SFist in the Kitchen: Garlic Scapes and Others

We geeked out on garlic last year, so we instantly recognized the twisty garlic scapes at the Grand Lake farmer's market last week. A scape is the stem that shoots through the middle of a bulb of hardneck garlic, the more flavorful subspecies of that aromatic bulb, which we'll cover a bit more in July or August.
Thin garlic scapes bend into graceful arcs as they emerge from the soil, creating a striking vegetable. The center becomes wooden as the garlic ages (hence the hard neck in hardneck garlic), so avoid garlic scapes that have straightened into stiff rods.
Good luck finding a cookbook that offers suggestions for the mild garlic taste of scapes. We treated them as stand-ins for green onions, slicing the beautiful curves into long wands or thin rounds and adding them to a dish just at the end. Too much cooking destroys the subtle but fresh flavor.
Photos by Melissa Schneider

We added wands of garlic scapes to a mix of fava beans and pan-fried fingerling potatoes, which we served under a leg of duck confit, and with a glass of the relatively light Ravenswood Cooke Vineyard Zinfandel. We also paired them with green beans and served the combination with a pork shoulder chop and a cherry sauce. Serve an elegant Pinot Noir alongside that combination.

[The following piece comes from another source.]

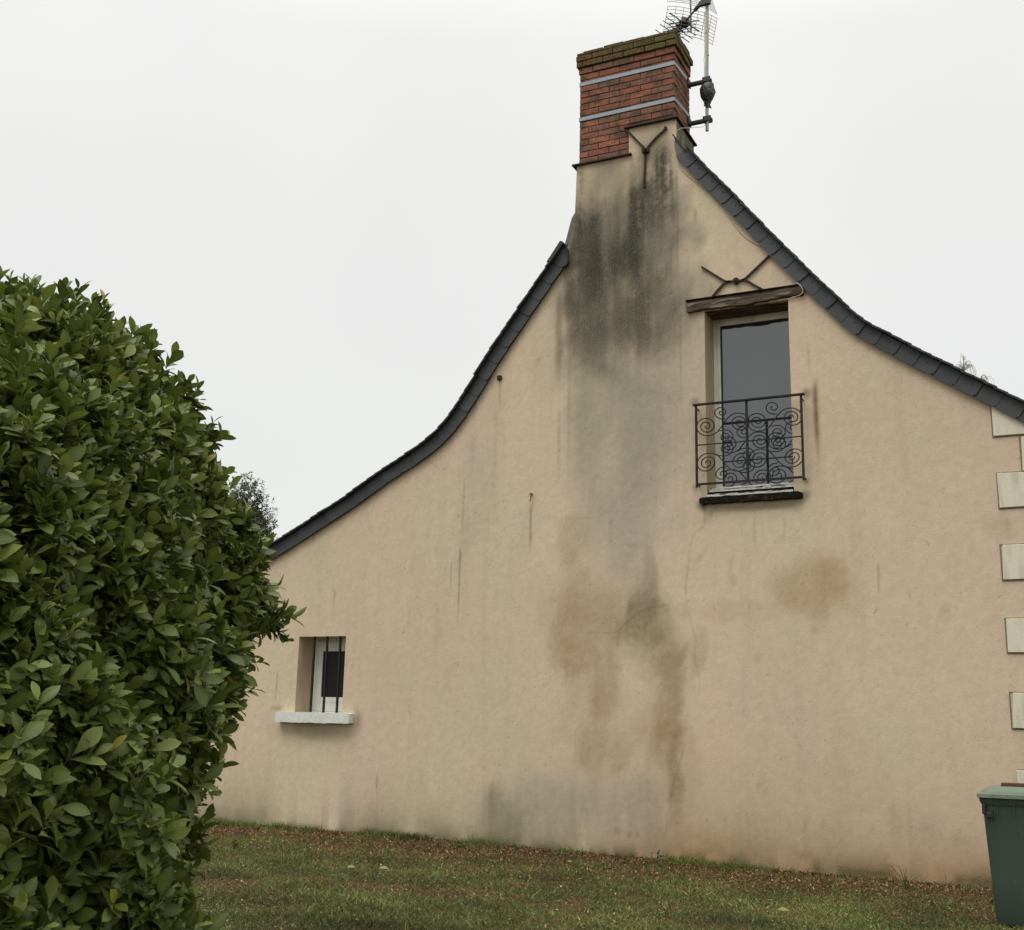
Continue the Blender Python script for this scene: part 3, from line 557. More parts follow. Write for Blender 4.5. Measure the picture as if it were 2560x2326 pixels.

We focused on garlic so much that we forgot that other onion family members also send up scapes. Mariquita Farms sells thick leek scapes with a Mosque-roof top. We used rounds of the mild ingredient in a simple chicken stir-fry, and then we added more to a rich tomato-duck stock that we served over pasta with fava beans and shredded duck confit.
How about you? Have you used scapes? What did you do with them?